Uno dei portavoce dell'opposizione,
Riad Seif aveva detto poco prima esplicitamente che alla conferenza di
Roma, verrà chiesto un ''sostegno militare qualitativo” per arrivare a
una ''soluzione politica da una posizione di forza”. E per procedere il
presidente Barack Obama aspetta proprio il ritorno di Kerry a
Washington, dopo che il nuovo capo della diplomazia americana avrà
concluso il suo lungo giro nelle principali capitali europee e del mondo
arabo.
Con gli occhi puntati soprattutto sulla tappa romana,
dove Kerry si appresta a partecipare al meeting dei Paesi Amici della
Siria. E' a quel tavolo che molto probabilmente sarà deciso il cambio di
passo da parte non solo degli Stati Uniti, ma di tutta la comunità
internazionale, che finora ha usato mille cautele nell'affrontare la
crisi siriana.
Il piano di Washington, in particolare, prevede
di fornire direttamente ai rappresentanti della coalizione politica che
si oppone al regime di Assad materiali ed equipaggiamento civile e
militare: dunque, giubotti antiproiettile, veicoli blindati, mezzi di
comunicazione.

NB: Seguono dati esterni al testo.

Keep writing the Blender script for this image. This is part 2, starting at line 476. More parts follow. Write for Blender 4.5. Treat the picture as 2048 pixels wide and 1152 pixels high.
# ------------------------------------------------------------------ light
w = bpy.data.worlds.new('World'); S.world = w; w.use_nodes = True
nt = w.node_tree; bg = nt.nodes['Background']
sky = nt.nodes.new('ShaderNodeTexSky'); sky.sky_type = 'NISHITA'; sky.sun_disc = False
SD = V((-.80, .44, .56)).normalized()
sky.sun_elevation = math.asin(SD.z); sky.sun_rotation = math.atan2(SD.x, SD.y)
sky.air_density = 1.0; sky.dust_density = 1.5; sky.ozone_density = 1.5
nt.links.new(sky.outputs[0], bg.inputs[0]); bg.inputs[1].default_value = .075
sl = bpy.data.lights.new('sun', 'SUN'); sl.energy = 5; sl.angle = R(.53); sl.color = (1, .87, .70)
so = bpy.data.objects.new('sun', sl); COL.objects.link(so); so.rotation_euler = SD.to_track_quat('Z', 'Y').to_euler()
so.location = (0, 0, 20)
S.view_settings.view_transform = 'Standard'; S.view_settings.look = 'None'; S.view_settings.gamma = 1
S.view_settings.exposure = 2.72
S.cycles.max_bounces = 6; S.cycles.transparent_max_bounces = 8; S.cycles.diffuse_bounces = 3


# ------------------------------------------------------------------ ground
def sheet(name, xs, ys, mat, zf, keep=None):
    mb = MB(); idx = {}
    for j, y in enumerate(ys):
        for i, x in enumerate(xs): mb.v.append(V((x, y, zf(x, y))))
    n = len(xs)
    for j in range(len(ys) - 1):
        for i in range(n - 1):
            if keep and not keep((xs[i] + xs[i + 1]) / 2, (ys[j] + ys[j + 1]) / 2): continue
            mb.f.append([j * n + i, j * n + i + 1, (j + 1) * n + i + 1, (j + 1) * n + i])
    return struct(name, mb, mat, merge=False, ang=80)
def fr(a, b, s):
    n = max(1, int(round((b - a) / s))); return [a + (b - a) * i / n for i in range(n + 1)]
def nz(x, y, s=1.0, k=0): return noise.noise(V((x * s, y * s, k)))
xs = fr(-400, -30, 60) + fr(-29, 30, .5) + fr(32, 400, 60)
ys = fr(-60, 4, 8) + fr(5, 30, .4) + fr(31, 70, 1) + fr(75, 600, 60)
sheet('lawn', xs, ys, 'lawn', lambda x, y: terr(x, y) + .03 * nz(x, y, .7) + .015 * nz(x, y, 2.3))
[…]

Si prevede inoltre di organizzare, ove possibile, veri e
propri corsi di addestramento per i combattenti ribelli, oltre all'invio
di aiuti per far fronte alla gravissima emergenza umanitaria in Siria.

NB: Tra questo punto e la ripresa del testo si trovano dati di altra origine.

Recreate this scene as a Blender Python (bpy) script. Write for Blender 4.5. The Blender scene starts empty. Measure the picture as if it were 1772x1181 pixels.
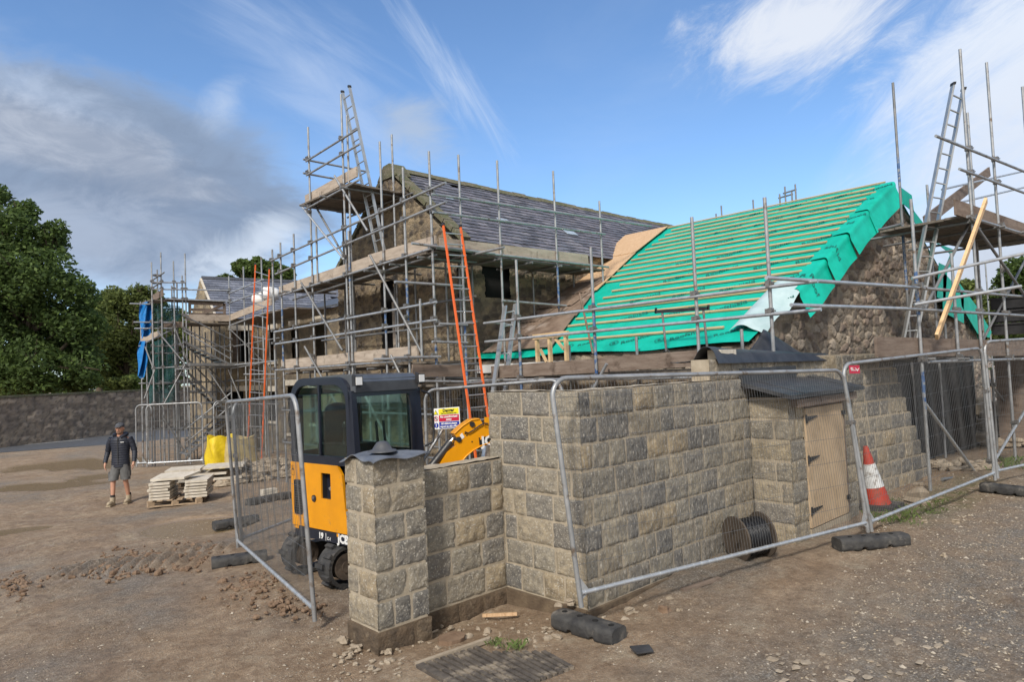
import bpy, bmesh, math, random
import numpy as np
from mathutils import Vector, Matrix
random.seed(7); rng = np.random.default_rng(7)
SC = bpy.context.scene
COL = SC.collection
rad = math.radians
# ------------------------------------------------------------------ camera
F, CX, CY, CAMZ = 1181.0, 886.0, 590.5, 2.1
def _frame():
    hs, hy, vx = -0.0415, 642.0, 2136.0
    p1 = np.array([0, hy-CY, F]); p2 = np.array([1000, hy+hs*1000-CY, F])
    n = np.cross(p2, p1); n /= np.linalg.norm(n)
    if n[1] > 0: n = -n
    X = np.array([vx-CX, hy+hs*(vx-CX)-CY, F]); X /= np.linalg.norm(X); X -= n*X.dot(n); X /= np.linalg.norm(X)
    return np.array([X, np.cross(n, X), n])
RM = _frame(); CP = np.array([0, 0, CAMZ])
def V(a): return Vector([float(t) for t in a])
cam = bpy.data.cameras.new('camera'); co = bpy.data.objects.new('camera', cam); COL.objects.link(co)
_r = RM@np.array([1., 0, 0]); _u = RM@np.array([0, -1., 0]); _b = RM@np.array([0, 0, -1.])
co.matrix_world = Matrix(((_r[0], _u[0], _b[0], 0), (_r[1], _u[1], _b[1], 0), (_r[2], _u[2], _b[2], CAMZ), (0, 0, 0, 1)))
cam.sensor_width = 36; cam.lens = 36*F/1772; cam.clip_end = 3000; cam.clip_start = .05
SC.camera = co
def ray(px, py): return RM@np.array([px-CX, py-CY, F])
def at(px, py, pl):
    """world point on the real plane pl that the survey pixel sees"""
    w = ray(px, py)
    k, v = pl[0], pl[1]
    if k == 'x': t = v/w[0]
    elif k == 'y': t = v/w[1]
    elif k == 'z': t = (v-CAMZ)/w[2]
    elif k == 'd': t = v/F
    else:
        N = np.array(pl[1], float); P = np.array(pl[2], float); t = (P-CP).dot(N)/w.dot(N)
    return V(CP+w*t)
def dirpx(px, py):
    w = ray(px, py); return V(w/np.linalg.norm(w))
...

Niente armi però, visto che fin dall'inizio della crisi il timore della
Casa Bianca e del Pentagono è che possano finire nelle mani sbagliate.

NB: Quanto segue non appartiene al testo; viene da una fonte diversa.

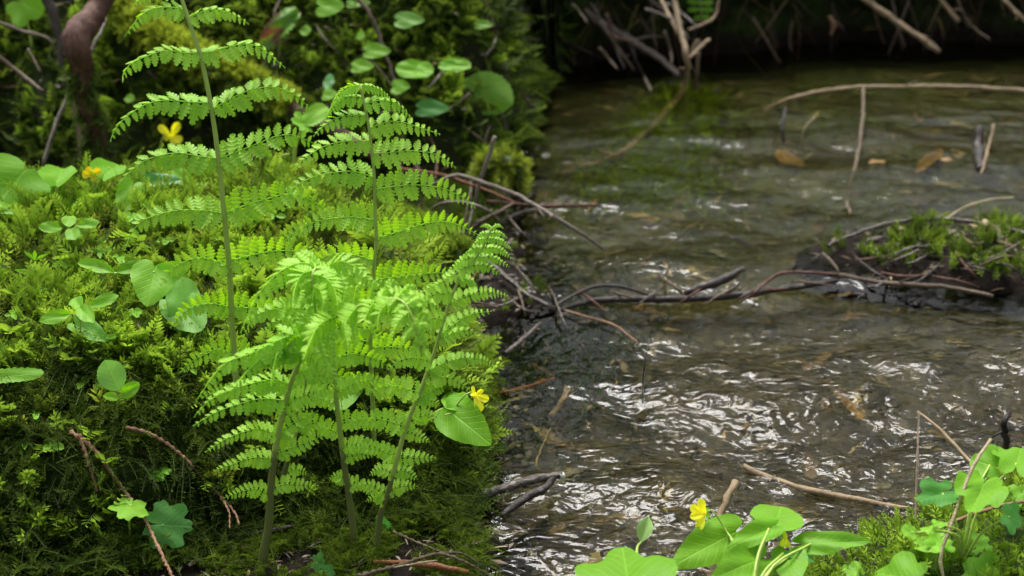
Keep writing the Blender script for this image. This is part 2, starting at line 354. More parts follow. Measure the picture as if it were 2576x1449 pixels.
# ============================================================ moss, gravel, litter: what nobody could count
def feather(n=12, w=.36, droop=.25, wd=.13, bend=.3):
    """a flat feathery moss shoot of unit length: stem strip plus pairs of pointed leaflets"""
    V, F, T = [], [], []
    ts = np.linspace(0, 1, 6); st = lambda t: np.array([bend * t * t, 0, t * (1 - .25 * bend * t)])
    for i, t in enumerate(ts):
        p = st(t); h = .018 * (1 - .7 * t); V += [p + [0, -h, 0], p + [0, h, 0]]; T += [t * .4, t * .4]
        if i: k = 2 * i; F.append((k - 2, k - 1, k + 1, k))
    for i in range(n):
        t = .10 + .88 * i / (n - 1); p = st(t); L = w * (1 - .72 * t) * (.75 + .5 * t * (1 - t) * 2)
        for s in (-1, 1):
            a = s * (1.02 - .35 * t) + random.uniform(-.12, .12); d = np.array([random.uniform(-.1, .45) - droop * .4, math.sin(a), math.cos(a) - droop * .3]); d = nrm(d); side = nrm(np.cross(d, [1, .2, 0])) * L * wd
            b0 = p + d * L * .02; k = len(V); V += [b0, b0 + d * L * .5 + side, b0 + d * L, b0 + d * L * .5 - side]
            q = .25 + .5 * t; T += [q, q + .08, min(1, q + .3), q + .08]; F.append((k, k + 1, k + 2, k + 3))
    return np.array(V), np.array(F), np.array(T)
def star(n=22, L=.30):
    """an upright shoot with short pointed leaves all round, bright at the tip"""
    V, F, T = [], [], []
    for i in range(3):
        V += [np.array([-.02, 0, i * .4]), np.array([.02, 0, i * .4])]; T += [.2, .2]
        if i: F.append((2 * i - 2, 2 * i - 1, 2 * i + 1, 2 * i))
    for i in range(n):
        t = .22 + .75 * i / n; a = i * 2.4; el = .15 + 1.15 * t * t; l = L * (1.1 - .5 * t)
        d = np.array([math.cos(a) * math.cos(el), math.sin(a) * math.cos(el), math.sin(el)]); s = nrm(np.cross(d, [0, 0, 1])) * l * .16; p = np.array([0, 0, t * .85]); k = len(V)
        V += [p, p + d * l * .5 + s, p + d * l, p + d * l * .5 - s]; q = .3 + .5 * t; T += [q, q, min(1, q + .25), q]; F.append((k, k + 1, k + 2, k + 3))
    return np.array(V), np.array(F), np.array(T)
def scatter(tpls, P, A, X, S, rnd, patch):
    """place templates: P points, A axis, X facing, S size"""
    Vs, Fs, C = [], [], []; k = 0; pick = rng.integers(0, len(tpls), len(P))
    Z = nrm(A); Xv = nrm(X - Z * np.sum(X * Z, 1, keepdims=True)); Yv = np.cross(Z, Xv)
    for j, (V, F, T) in enumerate(tpls):
        m = pick == j; n = m.sum()
        if not n: continue
        W = P[m][:, None, :] + S[m][:, None, None] * (V[None, :, 0, None] * Xv[m][:, None, :] + V[None, :, 1, None] * Yv[m][:, None, :] + V[None, :, 2, None] * Z[m][:, None, :])
        Vs.append(W.reshape(-1, 3)); Fs.append((F[None] + (np.arange(n) * len(V))[:, None, None]).reshape(-1, F.shape[1]) + k); k += n * len(V)
        c = np.empty((n, len(V), 3)); c[:, :, 0] = T[None]; c[:, :, 1] = rnd[m][:, None]; c[:, :, 2] = patch[m][:, None]; C.append(c.reshape(-1, 3))
    return np.vstack(Vs), np.vstack(Fs), np.vstack(C)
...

Proprio come è accaduto con le armi provenienti dalla Libia, ora in mano
ai gruppi estremisti dell'Africa nord-occidentale.
Di un
sostegno diretto ai ribelli siriani Kerry parlerà anche col ministro
degli esteri russo, Sergei Lavrov, che incontrerà nelle prossime ore a
Berlino. ''Continueremo a offrire e aumentare l'assistenza al popolo
siriano per promuovere la transizione verso un regime post-Assad'', si è
limitato a commentare il portavoce della Casa Bianca, Jay Carney.
Ma le parole del segretario di Stato sono più che chiare sulla strada
che gli Stati Uniti stanno per imboccare nel tentativo di porre fine a
una guerra civile che in due anni si calcola abbia causato oltre 70.000
vittime. ''Pensiamo che più aiuti arrivano nelle zone liberate della
Siria più la transizione si avvicini'', ha spiegato Kerry, da Parigi.
Incassando il pieno appoggio di Fabius: ''Sulla Siria la pensiamo nello
stesso modo. Bashar Al Hassad deve andare via” Piena sintonia di vedute
anche col segretario generale della Nato, Anders Fogh Rasmussen, che ha
incontrato a Roma.
Fonte
Come da copione, in politica estera gli Stati Uniti si conferma una potenza ingerente ed autoritaria, con buona pace dei nobel sulla fiducia che forse risparmiano la pelle a qualche marines, ma finisce lì.